I suppose that we might not form this expectation from the first appearances of eggs because, at that point, we do not yet know the nature of eggs. But after we know it, then whenever we see what we understand to be an egg, in what we understand to be an appropriate context, then we know exactly what range of tastes to expect from it. Usually, that is rather too much investigation about a small meal, and we are satisfied with probability about all these understandings; and it really may take many experiments to find which inessential appearances are best relied upon for a probable judgment. (For instance, these.)
I see nothing of interest in the paragraphs 21 through 23, so I pass over them.
Notes
[1] Following a preambular post to my commentaries in general, I have written commentaries of sections 1.1.5 and 1.1.6 of Hume’s Treatise.
As explained in the preambular post, the purpose of my commentaries is to find a plan of topics around which to write my opinions about metaphysics. Not finding them useful for this purpose, I skipped the first four sections of the Treatise, as well as the first three sections of the Enquiry.

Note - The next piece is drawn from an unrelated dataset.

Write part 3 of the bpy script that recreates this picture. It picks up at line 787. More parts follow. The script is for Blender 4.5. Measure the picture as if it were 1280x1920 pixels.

[2] While I tend to avoid repetition of my own doctrines – which avoidance is the very reason for this blog – I could not help being engaged by Hume’s question. Generally, I find it difficult to look at rhetorical questions without trying to think of answers for them. So I wrote this post partly as an exercise, and I find this reformulation of my opinions to be interesting enough to be posted. If I ever bring my opinions into more systematic form, though, I should find some way to avoid such repetitions.